MHB Induction on the number of equations

[mathmari]

Hey!

Let $L$ be a differential operator.

We suppose that we have $n$ equations, that means $\phi: \displaystyle{\bigwedge_{j=1}^n L_j x=f_j}$ and we assume that $\phi$ can be written as $Lx=f \land \psi$, where $\psi$ doesn't contain any $x$.

We prove this by induction on the number of equations, $n$.

• Base case: For $n=1$ we have one equation, so it is of the form $Lx=f$.
• Inductive hypothesis: We suppose that it holds for $n=k$, i.e., if $\phi$ contains $k$ equations, then we can reduce it into the form $$Lx=f \land \psi \ \ \text{ where } \psi \text{ doesn't contain any } x.$$
• Inductive step: We will show that it holds for $n=k+1$, i.e., if we have $k+1$ equations we can reduce this system into the form $$Lx=f \land \psi \ \ \text{ where } \psi \text{ doesn't contain any } x.$$
  From the inductive hypothesis we know that we can reduce the first $k$ equations into the above form. So we have two equations that contain $x$ and its derivatives.
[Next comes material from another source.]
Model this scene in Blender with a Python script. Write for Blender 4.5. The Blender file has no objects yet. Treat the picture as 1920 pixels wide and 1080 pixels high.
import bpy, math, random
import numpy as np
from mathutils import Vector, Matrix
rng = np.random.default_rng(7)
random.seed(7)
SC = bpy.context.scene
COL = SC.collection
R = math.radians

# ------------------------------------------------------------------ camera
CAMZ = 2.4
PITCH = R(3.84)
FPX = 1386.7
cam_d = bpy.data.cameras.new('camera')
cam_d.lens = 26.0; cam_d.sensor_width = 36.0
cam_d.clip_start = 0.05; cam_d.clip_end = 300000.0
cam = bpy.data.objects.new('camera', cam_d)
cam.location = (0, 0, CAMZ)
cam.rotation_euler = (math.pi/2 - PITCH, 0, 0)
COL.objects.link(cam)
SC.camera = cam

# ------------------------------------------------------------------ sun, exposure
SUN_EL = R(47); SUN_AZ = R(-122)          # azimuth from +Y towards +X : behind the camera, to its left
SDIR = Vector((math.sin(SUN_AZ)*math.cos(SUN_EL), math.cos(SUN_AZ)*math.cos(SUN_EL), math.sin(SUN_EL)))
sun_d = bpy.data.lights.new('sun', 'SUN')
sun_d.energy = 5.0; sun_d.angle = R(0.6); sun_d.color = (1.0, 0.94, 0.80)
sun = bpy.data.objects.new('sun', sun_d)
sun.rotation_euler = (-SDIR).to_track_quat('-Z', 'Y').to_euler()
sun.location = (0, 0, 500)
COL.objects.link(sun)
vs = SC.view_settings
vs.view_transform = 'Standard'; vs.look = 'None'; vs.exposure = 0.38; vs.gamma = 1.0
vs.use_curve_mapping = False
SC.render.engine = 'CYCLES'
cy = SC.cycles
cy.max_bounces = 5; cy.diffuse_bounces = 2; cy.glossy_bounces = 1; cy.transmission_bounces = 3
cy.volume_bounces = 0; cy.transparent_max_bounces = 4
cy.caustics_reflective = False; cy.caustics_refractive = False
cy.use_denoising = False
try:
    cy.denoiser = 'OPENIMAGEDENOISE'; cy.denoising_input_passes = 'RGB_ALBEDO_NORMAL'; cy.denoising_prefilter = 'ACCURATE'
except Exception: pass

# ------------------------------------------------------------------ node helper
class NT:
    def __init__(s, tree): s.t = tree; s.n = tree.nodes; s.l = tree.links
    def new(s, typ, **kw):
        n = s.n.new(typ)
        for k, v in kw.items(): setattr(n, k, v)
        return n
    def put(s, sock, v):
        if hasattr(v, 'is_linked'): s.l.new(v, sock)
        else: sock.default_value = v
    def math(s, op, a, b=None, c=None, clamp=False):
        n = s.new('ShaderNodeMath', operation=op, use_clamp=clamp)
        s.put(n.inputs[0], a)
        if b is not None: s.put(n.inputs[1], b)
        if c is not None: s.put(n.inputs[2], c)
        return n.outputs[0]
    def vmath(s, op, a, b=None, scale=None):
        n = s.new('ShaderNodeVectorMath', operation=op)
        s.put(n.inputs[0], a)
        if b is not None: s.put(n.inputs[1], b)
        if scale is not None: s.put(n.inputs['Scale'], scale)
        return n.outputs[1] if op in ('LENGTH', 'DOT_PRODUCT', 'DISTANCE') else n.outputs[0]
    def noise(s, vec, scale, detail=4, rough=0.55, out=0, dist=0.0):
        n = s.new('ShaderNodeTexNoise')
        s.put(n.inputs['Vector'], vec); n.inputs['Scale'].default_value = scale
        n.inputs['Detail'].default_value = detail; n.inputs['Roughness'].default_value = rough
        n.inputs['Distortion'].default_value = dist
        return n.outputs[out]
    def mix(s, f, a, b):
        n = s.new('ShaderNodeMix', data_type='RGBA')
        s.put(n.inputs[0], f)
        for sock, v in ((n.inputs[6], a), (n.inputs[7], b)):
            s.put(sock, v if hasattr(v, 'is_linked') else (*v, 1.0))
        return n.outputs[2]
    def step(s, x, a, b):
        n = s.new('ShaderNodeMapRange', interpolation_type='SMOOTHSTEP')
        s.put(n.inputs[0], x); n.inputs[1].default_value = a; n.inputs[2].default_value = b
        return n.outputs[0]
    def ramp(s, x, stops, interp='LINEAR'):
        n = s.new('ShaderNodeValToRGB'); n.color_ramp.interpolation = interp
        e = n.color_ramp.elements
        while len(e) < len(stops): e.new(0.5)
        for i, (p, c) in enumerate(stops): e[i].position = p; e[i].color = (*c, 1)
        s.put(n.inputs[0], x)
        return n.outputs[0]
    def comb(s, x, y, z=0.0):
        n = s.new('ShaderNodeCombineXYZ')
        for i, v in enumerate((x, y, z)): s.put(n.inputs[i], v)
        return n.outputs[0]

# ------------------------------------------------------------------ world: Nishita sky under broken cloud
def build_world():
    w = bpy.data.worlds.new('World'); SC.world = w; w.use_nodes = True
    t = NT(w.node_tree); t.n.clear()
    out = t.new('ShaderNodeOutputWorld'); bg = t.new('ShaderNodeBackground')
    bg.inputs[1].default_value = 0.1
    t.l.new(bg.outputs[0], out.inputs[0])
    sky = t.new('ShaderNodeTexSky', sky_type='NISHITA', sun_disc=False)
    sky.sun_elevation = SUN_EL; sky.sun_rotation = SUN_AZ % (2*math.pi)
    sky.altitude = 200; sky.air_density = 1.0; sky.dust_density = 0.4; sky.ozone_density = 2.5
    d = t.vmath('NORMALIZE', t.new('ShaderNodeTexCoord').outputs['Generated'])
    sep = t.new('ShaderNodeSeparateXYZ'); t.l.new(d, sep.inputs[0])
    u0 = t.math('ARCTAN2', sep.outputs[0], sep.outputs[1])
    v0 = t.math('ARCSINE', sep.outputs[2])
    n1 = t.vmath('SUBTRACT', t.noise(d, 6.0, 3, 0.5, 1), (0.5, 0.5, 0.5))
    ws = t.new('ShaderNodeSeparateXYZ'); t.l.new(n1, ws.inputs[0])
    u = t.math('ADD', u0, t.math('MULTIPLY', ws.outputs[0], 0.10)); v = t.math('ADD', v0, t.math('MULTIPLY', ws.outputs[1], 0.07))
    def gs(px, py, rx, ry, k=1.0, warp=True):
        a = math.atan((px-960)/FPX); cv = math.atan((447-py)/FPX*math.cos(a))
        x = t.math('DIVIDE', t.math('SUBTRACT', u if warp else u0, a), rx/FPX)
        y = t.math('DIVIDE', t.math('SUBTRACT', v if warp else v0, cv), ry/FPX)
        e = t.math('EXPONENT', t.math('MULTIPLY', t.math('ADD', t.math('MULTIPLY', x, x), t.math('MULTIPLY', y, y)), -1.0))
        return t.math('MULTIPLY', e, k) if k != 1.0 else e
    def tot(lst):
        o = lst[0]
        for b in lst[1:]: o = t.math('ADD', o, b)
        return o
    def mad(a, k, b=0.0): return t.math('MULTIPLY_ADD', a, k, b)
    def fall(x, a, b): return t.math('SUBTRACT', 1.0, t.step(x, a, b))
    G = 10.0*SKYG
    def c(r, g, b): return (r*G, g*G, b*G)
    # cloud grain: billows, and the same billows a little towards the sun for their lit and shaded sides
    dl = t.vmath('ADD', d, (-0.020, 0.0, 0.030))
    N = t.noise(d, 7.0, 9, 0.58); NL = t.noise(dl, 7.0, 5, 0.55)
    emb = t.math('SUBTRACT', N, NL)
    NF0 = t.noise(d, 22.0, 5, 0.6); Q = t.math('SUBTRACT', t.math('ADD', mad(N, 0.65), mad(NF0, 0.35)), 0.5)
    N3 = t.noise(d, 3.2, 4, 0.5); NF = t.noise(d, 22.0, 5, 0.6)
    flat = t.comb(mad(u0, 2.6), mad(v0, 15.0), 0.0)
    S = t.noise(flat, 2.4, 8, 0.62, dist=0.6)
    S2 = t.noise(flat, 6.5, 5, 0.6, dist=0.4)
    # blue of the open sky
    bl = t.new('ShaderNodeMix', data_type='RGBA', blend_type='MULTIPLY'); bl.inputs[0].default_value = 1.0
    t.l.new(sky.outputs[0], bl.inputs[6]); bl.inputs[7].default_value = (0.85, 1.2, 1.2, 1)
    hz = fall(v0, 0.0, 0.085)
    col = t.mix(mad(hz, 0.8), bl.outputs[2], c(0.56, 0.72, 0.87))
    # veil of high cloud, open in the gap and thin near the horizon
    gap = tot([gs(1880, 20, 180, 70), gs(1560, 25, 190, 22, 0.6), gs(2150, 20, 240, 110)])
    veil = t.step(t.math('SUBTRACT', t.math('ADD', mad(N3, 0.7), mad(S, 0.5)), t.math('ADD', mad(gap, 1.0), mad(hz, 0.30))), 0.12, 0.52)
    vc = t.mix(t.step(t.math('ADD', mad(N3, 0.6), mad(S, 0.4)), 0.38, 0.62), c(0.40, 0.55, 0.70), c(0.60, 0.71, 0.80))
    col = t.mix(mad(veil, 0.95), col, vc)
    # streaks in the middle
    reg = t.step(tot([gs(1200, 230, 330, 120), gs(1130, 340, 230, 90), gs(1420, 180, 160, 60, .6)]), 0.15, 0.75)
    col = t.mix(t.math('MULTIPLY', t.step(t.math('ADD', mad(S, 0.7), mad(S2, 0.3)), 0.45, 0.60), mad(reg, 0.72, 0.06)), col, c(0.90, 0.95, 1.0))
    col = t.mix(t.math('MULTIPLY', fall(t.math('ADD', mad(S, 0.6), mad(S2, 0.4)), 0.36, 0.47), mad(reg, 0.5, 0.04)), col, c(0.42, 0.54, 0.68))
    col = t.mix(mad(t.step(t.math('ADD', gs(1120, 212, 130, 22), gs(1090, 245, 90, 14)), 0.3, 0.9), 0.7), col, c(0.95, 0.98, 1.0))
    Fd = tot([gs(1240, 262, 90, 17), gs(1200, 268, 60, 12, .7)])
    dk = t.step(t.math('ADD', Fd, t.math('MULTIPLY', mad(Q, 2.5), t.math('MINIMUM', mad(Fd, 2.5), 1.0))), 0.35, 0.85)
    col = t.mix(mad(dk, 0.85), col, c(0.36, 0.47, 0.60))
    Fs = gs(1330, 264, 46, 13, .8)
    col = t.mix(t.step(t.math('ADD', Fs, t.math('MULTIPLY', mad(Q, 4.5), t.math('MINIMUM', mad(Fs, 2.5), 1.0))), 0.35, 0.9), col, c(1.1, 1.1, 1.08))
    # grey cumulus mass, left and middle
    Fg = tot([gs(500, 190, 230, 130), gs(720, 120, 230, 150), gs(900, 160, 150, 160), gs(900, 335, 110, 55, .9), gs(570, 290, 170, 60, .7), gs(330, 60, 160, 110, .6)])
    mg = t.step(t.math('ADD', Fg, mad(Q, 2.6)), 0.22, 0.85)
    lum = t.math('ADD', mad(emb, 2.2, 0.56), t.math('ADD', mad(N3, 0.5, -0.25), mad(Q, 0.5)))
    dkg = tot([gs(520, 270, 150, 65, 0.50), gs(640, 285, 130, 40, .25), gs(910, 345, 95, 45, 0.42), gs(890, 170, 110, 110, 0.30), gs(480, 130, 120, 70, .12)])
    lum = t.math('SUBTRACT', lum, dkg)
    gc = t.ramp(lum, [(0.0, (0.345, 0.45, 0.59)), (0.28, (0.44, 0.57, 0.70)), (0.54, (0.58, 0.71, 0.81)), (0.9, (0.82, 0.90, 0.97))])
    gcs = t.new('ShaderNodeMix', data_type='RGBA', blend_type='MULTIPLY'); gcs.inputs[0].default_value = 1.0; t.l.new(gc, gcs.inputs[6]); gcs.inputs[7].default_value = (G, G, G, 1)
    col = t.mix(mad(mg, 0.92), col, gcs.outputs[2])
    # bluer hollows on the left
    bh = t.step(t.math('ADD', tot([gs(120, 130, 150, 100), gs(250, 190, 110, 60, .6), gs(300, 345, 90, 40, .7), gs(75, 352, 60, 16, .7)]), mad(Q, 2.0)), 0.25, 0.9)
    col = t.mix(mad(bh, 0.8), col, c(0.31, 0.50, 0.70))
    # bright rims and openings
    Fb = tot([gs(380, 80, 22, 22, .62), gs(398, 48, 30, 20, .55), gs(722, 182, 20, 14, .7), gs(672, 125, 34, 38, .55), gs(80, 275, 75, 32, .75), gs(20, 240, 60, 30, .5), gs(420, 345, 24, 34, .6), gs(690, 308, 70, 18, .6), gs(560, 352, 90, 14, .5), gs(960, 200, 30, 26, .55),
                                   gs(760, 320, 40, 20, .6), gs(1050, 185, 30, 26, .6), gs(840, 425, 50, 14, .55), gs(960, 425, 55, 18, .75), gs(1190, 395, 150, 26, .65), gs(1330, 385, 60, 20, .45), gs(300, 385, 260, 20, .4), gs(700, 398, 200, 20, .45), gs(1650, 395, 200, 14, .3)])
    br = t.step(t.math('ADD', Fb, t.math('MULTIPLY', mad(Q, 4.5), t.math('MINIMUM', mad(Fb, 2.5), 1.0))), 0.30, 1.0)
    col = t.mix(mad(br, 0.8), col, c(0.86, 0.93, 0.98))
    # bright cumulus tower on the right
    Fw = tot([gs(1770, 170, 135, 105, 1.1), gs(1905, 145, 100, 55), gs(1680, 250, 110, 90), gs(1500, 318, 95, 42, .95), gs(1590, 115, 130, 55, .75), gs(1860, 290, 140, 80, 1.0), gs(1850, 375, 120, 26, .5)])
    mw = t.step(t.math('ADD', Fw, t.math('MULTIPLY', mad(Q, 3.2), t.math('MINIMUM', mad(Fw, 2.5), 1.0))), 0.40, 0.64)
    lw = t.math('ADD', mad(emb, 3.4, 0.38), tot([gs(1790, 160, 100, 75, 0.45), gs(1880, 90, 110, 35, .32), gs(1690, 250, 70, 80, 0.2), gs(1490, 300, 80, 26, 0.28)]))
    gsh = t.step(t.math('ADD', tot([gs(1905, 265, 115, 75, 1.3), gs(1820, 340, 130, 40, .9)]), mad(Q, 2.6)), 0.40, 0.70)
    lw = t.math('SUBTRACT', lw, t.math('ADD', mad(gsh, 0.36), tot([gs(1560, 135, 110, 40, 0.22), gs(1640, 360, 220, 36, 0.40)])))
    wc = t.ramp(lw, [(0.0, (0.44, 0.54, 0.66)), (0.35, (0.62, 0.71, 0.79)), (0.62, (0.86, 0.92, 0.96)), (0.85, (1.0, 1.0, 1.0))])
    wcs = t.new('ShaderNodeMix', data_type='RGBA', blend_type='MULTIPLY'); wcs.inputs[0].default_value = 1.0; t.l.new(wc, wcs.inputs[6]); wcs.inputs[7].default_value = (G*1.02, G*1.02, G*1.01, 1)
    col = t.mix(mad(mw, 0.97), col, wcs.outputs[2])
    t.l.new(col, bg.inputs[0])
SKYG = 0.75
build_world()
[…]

Is this correct so far? (Wondering)

How could we continue? (Wondering)

 

[mathmari]

Is the inductive step as follows? (Wondering) Inductive step: We will show that it holds for $n=k+1$, i.e., if we have $k+1$ equations we can reduce this system into the form $$Lx=f \land \psi \ \ \text{ where } \psi \text{ doesn't contain any } x.$$
From the inductive hypothesis we know that we can reduce the first $k$ equations into the above form. So we have two equations that contain $x$ and its derivatives. We add these two equations and we get a new differential equation $Lx=f$. So the initial system is equivalent to the new differential equation $Lx=f$.